Boxing followers have tabbed Pacquiao “The Mexicutioner” because of this winning streak, and Pacquiao is confidently promising De La Hoya, 35, will be the next to fall in their Dec. 6 fight.


“I think so,” Pacquiao, 29, says, relaxing in his upscale Los Angeles apartment after a recent Hollywood gym training session. “He’s not the good Oscar I saw before. He’s still dangerous but not as good as he was before.”

Pacquiao will earn a guaranteed $11 million plus a possible pay-per-view percentage for the fight.

In training, Pacquiao (47-3-2, 35 knockouts) has practiced counterpunching options to De La Hoya’s famed left hook. His drills include stepping away from his opponent’s left and firing combinations or multiple body shots. Pacquiao ducks a left to his head, then pounds two blistering punches to trainer Freddie Roach’s body, flashing a trademark menacing glare as De La Hoya’s scorned ex-trainer tells his star, “That’s good. Always move.”

Roach makes it clear he wants Pacquiao to avoid the Golden Boy’s left, and the trainer knows his southpaw fighter packs a powerful left of his own -- one that will be helped by the use of smaller, eight-ounce gloves on fight night. Team Pacquiao has studied how De La Hoya’s face puffed up in his last fight against Steve Forbes, and is confident its boxer can scuff him up even more.

“Load up on that shot, then get off,” Roach tells Pacquiao of his left hand. “You’re never flat-footed, always on your toes.
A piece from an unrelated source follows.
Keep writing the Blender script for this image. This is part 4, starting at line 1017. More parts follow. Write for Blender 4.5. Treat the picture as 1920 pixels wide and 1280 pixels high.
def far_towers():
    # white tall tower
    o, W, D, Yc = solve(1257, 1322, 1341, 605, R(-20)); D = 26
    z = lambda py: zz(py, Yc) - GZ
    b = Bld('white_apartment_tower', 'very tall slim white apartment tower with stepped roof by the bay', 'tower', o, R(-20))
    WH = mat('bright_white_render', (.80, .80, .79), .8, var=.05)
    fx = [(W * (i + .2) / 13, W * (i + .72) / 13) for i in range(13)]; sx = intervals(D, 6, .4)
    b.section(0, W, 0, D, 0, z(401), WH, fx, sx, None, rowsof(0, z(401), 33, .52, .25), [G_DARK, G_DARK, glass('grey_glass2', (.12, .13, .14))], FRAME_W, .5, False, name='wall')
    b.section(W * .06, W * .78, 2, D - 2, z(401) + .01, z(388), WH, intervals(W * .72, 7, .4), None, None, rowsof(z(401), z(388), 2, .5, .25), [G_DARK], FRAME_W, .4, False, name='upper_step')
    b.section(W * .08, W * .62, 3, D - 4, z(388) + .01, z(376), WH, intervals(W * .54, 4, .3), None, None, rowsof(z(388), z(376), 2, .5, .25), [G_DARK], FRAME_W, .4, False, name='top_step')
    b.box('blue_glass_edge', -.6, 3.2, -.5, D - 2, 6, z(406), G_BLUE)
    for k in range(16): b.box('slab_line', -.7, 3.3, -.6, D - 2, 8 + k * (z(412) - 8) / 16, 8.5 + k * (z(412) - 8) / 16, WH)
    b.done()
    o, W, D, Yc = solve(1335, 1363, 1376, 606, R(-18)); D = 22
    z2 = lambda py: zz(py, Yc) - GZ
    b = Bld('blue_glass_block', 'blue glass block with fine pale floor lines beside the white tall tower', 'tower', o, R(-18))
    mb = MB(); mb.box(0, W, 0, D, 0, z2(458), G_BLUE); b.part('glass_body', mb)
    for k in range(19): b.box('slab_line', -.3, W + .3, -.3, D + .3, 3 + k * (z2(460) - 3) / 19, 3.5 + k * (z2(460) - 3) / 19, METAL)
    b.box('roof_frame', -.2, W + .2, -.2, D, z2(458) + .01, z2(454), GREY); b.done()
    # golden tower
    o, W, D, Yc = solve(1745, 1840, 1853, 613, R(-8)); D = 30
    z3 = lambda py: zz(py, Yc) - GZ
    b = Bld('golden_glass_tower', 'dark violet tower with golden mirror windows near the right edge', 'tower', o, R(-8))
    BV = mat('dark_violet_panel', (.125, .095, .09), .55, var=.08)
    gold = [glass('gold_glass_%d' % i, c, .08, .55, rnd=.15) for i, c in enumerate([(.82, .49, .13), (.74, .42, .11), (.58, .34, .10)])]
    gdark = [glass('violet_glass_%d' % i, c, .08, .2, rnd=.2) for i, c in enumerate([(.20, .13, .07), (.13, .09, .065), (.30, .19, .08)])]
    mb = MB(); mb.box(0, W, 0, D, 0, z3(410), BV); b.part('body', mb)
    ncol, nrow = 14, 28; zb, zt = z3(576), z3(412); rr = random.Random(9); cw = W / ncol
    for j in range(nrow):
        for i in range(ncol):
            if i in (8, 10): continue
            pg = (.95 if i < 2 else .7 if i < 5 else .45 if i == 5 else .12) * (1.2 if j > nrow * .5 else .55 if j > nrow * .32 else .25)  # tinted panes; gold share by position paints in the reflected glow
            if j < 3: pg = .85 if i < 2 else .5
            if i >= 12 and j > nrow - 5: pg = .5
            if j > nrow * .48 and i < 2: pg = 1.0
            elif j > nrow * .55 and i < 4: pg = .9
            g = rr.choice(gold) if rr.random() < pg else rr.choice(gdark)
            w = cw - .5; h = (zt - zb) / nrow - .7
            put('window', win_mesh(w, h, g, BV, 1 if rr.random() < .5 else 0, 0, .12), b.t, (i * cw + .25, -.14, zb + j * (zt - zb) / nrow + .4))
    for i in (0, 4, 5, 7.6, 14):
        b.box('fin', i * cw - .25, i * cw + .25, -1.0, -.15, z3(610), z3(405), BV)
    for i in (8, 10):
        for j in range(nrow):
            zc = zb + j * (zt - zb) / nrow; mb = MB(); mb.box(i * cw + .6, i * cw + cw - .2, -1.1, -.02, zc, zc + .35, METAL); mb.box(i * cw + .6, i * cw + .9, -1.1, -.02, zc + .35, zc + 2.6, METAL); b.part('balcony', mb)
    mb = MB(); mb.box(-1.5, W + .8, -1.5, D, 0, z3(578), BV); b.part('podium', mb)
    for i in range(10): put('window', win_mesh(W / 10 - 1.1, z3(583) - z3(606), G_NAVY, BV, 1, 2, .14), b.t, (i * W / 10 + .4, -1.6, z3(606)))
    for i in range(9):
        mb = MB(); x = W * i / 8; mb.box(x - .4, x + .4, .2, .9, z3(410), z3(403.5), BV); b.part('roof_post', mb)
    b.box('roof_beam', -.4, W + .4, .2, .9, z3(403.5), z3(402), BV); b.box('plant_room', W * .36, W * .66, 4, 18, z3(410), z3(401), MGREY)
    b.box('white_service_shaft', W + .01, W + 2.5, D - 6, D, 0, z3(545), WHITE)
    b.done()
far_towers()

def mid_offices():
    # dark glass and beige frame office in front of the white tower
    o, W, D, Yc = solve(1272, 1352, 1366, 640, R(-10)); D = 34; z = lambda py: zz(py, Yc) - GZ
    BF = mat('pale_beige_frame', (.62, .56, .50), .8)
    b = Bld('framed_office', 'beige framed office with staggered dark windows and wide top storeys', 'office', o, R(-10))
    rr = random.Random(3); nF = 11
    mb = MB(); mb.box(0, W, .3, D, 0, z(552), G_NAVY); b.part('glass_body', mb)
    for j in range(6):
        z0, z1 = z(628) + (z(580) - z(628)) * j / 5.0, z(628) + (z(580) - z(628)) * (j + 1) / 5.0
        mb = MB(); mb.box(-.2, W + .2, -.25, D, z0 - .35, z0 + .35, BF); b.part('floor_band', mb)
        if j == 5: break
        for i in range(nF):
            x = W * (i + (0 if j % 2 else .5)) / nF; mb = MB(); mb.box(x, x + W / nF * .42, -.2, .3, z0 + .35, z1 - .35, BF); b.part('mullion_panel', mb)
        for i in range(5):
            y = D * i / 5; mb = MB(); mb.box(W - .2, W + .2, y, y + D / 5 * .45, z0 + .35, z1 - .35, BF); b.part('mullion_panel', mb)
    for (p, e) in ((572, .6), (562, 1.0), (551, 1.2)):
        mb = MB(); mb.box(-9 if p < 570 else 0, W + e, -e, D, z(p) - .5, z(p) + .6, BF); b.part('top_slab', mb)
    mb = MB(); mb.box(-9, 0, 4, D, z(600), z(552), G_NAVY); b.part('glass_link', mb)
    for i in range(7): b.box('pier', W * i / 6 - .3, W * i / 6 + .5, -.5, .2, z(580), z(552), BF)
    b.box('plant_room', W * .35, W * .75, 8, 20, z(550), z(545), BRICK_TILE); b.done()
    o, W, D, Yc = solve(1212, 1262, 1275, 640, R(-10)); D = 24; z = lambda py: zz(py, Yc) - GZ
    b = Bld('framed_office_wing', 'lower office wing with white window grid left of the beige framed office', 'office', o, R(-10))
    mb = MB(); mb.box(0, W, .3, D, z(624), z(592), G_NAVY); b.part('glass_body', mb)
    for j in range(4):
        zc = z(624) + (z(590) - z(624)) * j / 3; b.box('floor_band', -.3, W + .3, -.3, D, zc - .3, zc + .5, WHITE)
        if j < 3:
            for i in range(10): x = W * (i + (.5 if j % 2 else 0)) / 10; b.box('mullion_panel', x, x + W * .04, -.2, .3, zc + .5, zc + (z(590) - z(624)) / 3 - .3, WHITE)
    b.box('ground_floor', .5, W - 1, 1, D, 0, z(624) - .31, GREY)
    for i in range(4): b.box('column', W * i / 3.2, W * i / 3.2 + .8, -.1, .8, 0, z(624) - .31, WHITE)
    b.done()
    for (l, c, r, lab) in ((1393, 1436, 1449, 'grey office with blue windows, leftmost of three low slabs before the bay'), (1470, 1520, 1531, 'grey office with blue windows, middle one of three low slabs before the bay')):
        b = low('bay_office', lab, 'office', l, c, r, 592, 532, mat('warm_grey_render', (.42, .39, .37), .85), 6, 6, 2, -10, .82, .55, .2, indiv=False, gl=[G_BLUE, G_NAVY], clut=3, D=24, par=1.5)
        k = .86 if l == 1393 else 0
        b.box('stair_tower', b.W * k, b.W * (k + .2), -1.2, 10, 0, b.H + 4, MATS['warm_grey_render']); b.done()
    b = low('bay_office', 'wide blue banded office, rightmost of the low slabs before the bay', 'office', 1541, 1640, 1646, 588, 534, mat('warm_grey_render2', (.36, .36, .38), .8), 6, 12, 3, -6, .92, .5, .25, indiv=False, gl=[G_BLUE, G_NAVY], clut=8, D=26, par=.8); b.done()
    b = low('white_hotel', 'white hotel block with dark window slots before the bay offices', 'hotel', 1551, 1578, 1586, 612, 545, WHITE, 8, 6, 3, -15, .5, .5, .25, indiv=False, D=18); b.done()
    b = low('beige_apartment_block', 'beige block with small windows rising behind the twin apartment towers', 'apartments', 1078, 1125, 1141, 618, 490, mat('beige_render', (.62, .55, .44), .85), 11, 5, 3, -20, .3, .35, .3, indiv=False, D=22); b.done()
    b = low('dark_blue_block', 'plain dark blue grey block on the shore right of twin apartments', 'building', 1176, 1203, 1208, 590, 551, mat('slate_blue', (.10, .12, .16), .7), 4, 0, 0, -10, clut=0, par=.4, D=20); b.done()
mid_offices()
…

Don’t let him catch you.”

When Pacquiao initially balked at agreeing to this fight because of money -- he ended up accepting the smaller 68-32 split of the purse -- Roach told Pacquiao about the time he trained De La Hoya in Puerto Rico before his loss to Floyd Mayweather Jr. in May 2007.

“We brought in a small [106-pound] southpaw named Ivan Calderon, and Oscar couldn’t hit the guy,” Roach says. “I’ve always remembered that. He had trouble with speedy, little guys. Oscar lost control of the fight against Floyd because he didn’t cut the ring off. I told Manny I thought this would mean he could beat De La Hoya.”

Catching Pacquiao will not be easy. His closest friends brought him a Jack Russell terrier for camp, and they say the energetic little dog is the only creature who kept up with the boxer as he made frequent runs along Griffith Observatory up to the Hollywood sign.

During a training break, Roach elaborates on their strategy:

“This fight is not as much about adjusting to Oscar’s size as it is adjusting to his left hand,” Roach says. “If we can take away his jab, that nullifies his hook. You do that with constant movement, and Manny is definitely capable of keeping that up at a high level for 12 rounds. I’m counting on Manny’s youth and conditioning.”

Pacquiao describes his southpaw fighting stance as “my advantage.” He’s used to fighting right-handers like the orthodox De La Hoya and knows the history: De La Hoya has only two southpaws of note on his resume: Pernell Whitaker and an aged Hector “Macho” Camacho.

“It’s not easy for him,” Pacquiao says.

De La Hoya’s obvious strengths are his power and six-inch reach advantage, which Roach wants to counter by having Pacquiao fight “at short range” to score points early and then capitalize as fatigue hits the older fighter.

“We believe Oscar wants to get Manny out early,” says Eric Brown, Pacquiao’s assistant trainer. “Oscar’s a tough guy, but he fades real bad. We’ll take the body away, and by the eighth, Oscar will be done.”

Pacquiao is coy when asked about the plan to peak in the later rounds.

“Maybe,” he says.

Roach is more detailed.

“Timing is everything in this sport, and when you look at some history of guys coming down in weight later in their career, they get killed: Roy Jones Jr. did after he fought at heavyweight, Sugar Ray Leonard did against Terry Norris,” Roach says.

“Oscar’s going to gain 10 pounds after the weigh-in, and my guy’s speed is too much. He’ll attack Oscar all night long, and he’ll win over a lot of Oscar fans. It’s perfect timing.”